● **COLLECTED DATA**
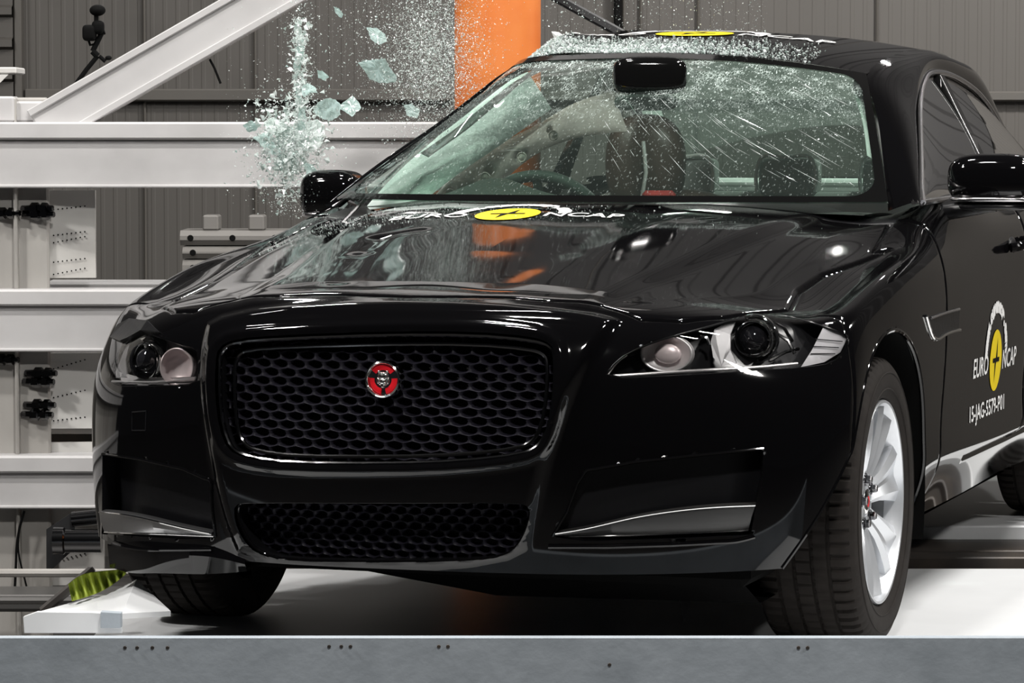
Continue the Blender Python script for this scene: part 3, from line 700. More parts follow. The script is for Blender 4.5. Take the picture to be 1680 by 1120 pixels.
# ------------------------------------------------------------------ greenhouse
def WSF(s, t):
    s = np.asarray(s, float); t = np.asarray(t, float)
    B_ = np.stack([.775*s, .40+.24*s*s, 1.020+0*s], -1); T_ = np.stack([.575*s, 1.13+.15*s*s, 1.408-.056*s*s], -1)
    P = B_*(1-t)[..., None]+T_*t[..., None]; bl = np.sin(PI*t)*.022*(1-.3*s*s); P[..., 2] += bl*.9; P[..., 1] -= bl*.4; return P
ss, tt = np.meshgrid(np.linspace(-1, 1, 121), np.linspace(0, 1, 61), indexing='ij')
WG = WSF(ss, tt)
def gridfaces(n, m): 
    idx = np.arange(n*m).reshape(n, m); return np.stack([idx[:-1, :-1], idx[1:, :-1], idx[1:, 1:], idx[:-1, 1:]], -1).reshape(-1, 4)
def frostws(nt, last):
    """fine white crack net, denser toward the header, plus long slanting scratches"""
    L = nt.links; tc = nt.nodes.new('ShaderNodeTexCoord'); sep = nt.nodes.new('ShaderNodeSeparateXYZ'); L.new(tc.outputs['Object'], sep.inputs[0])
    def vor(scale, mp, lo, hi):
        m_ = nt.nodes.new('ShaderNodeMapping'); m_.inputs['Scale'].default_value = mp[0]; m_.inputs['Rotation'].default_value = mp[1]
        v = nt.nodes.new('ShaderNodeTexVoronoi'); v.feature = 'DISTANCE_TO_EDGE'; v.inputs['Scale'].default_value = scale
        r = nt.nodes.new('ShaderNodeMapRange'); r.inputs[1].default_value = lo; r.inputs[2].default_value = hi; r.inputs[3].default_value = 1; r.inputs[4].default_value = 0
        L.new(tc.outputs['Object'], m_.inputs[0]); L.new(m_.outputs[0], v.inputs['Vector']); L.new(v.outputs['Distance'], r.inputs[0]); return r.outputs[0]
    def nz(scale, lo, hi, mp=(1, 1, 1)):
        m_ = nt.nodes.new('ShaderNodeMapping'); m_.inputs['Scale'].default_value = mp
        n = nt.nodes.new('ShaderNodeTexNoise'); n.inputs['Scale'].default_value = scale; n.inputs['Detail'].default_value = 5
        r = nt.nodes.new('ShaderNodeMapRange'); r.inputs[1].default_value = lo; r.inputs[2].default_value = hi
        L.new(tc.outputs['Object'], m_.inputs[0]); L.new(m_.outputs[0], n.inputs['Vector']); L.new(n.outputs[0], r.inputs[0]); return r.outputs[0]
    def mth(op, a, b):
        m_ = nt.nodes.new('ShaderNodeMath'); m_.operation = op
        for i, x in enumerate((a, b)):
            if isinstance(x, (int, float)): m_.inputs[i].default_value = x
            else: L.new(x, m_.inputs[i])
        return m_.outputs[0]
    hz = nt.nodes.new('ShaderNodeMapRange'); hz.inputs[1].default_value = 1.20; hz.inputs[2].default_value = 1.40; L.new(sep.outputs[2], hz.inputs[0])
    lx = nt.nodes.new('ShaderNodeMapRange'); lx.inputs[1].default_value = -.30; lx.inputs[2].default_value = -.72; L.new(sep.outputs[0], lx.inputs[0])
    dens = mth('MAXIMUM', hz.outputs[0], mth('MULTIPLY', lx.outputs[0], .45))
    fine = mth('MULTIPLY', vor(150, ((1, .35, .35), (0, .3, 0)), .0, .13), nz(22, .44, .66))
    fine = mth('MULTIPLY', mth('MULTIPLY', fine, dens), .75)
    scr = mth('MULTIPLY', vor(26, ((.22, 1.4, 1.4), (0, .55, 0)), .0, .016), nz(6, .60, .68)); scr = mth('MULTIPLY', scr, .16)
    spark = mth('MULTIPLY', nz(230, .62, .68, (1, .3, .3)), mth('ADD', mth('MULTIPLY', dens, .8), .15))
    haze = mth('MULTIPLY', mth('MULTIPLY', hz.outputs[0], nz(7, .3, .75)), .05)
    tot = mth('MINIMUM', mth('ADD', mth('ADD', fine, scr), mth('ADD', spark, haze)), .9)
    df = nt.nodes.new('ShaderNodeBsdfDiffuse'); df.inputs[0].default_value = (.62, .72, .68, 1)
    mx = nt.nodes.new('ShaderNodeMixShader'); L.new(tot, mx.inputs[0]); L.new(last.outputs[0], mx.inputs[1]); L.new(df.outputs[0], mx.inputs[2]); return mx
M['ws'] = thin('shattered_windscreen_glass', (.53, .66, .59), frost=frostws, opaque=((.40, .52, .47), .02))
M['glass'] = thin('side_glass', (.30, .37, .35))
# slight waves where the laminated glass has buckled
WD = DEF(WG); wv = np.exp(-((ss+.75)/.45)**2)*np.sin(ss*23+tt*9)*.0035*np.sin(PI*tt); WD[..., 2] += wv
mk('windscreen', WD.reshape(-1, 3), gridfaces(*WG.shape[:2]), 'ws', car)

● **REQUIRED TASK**
Reproduce all of the data exactly, omitting each picture it holds.

● **FINAL ANSWER**
Continue the Blender Python script for this scene: part 3, from line 700. More parts follow. The script is for Blender 4.5. Take the picture to be 1680 by 1120 pixels.
# ------------------------------------------------------------------ greenhouse
def WSF(s, t):
    s = np.asarray(s, float); t = np.asarray(t, float)
    B_ = np.stack([.775*s, .40+.24*s*s, 1.020+0*s], -1); T_ = np.stack([.575*s, 1.13+.15*s*s, 1.408-.056*s*s], -1)
    P = B_*(1-t)[..., None]+T_*t[..., None]; bl = np.sin(PI*t)*.022*(1-.3*s*s); P[..., 2] += bl*.9; P[..., 1] -= bl*.4; return P
ss, tt = np.meshgrid(np.linspace(-1, 1, 121), np.linspace(0, 1, 61), indexing='ij')
WG = WSF(ss, tt)
def gridfaces(n, m): 
    idx = np.arange(n*m).reshape(n, m); return np.stack([idx[:-1, :-1], idx[1:, :-1], idx[1:, 1:], idx[:-1, 1:]], -1).reshape(-1, 4)
def frostws(nt, last):
    """fine white crack net, denser toward the header, plus long slanting scratches"""
    L = nt.links; tc = nt.nodes.new('ShaderNodeTexCoord'); sep = nt.nodes.new('ShaderNodeSeparateXYZ'); L.new(tc.outputs['Object'], sep.inputs[0])
    def vor(scale, mp, lo, hi):
        m_ = nt.nodes.new('ShaderNodeMapping'); m_.inputs['Scale'].default_value = mp[0]; m_.inputs['Rotation'].default_value = mp[1]
        v = nt.nodes.new('ShaderNodeTexVoronoi'); v.feature = 'DISTANCE_TO_EDGE'; v.inputs['Scale'].default_value = scale
        r = nt.nodes.new('ShaderNodeMapRange'); r.inputs[1].default_value = lo; r.inputs[2].default_value = hi; r.inputs[3].default_value = 1; r.inputs[4].default_value = 0
        L.new(tc.outputs['Object'], m_.inputs[0]); L.new(m_.outputs[0], v.inputs['Vector']); L.new(v.outputs['Distance'], r.inputs[0]); return r.outputs[0]
    def nz(scale, lo, hi, mp=(1, 1, 1)):
        m_ = nt.nodes.new('ShaderNodeMapping'); m_.inputs['Scale'].default_value = mp
        n = nt.nodes.new('ShaderNodeTexNoise'); n.inputs['Scale'].default_value = scale; n.inputs['Detail'].default_value = 5
        r = nt.nodes.new('ShaderNodeMapRange'); r.inputs[1].default_value = lo; r.inputs[2].default_value = hi
        L.new(tc.outputs['Object'], m_.inputs[0]); L.new(m_.outputs[0], n.inputs['Vector']); L.new(n.outputs[0], r.inputs[0]); return r.outputs[0]
    def mth(op, a, b):
        m_ = nt.nodes.new('ShaderNodeMath'); m_.operation = op
        for i, x in enumerate((a, b)):
            if isinstance(x, (int, float)): m_.inputs[i].default_value = x
            else: L.new(x, m_.inputs[i])
        return m_.outputs[0]
    hz = nt.nodes.new('ShaderNodeMapRange'); hz.inputs[1].default_value = 1.20; hz.inputs[2].default_value = 1.40; L.new(sep.outputs[2], hz.inputs[0])
    lx = nt.nodes.new('ShaderNodeMapRange'); lx.inputs[1].default_value = -.30; lx.inputs[2].default_value = -.72; L.new(sep.outputs[0], lx.inputs[0])
    dens = mth('MAXIMUM', hz.outputs[0], mth('MULTIPLY', lx.outputs[0], .45))
    fine = mth('MULTIPLY', vor(150, ((1, .35, .35), (0, .3, 0)), .0, .13), nz(22, .44, .66))
    fine = mth('MULTIPLY', mth('MULTIPLY', fine, dens), .75)
    scr = mth('MULTIPLY', vor(26, ((.22, 1.4, 1.4), (0, .55, 0)), .0, .016), nz(6, .60, .68)); scr = mth('MULTIPLY', scr, .16)
    spark = mth('MULTIPLY', nz(230, .62, .68, (1, .3, .3)), mth('ADD', mth('MULTIPLY', dens, .8), .15))
    haze = mth('MULTIPLY', mth('MULTIPLY', hz.outputs[0], nz(7, .3, .75)), .05)
    tot = mth('MINIMUM', mth('ADD', mth('ADD', fine, scr), mth('ADD', spark, haze)), .9)
    df = nt.nodes.new('ShaderNodeBsdfDiffuse'); df.inputs[0].default_value = (.62, .72, .68, 1)
    mx = nt.nodes.new('ShaderNodeMixShader'); L.new(tot, mx.inputs[0]); L.new(last.outputs[0], mx.inputs[1]); L.new(df.outputs[0], mx.inputs[2]); return mx
M['ws'] = thin('shattered_windscreen_glass', (.53, .66, .59), frost=frostws, opaque=((.40, .52, .47), .02))
M['glass'] = thin('side_glass', (.30, .37, .35))
# slight waves where the laminated glass has buckled
WD = DEF(WG); wv = np.exp(-((ss+.75)/.45)**2)*np.sin(ss*23+tt*9)*.0035*np.sin(PI*tt); WD[..., 2] += wv
mk('windscreen', WD.reshape(-1, 3), gridfaces(*WG.shape[:2]), 'ws', car)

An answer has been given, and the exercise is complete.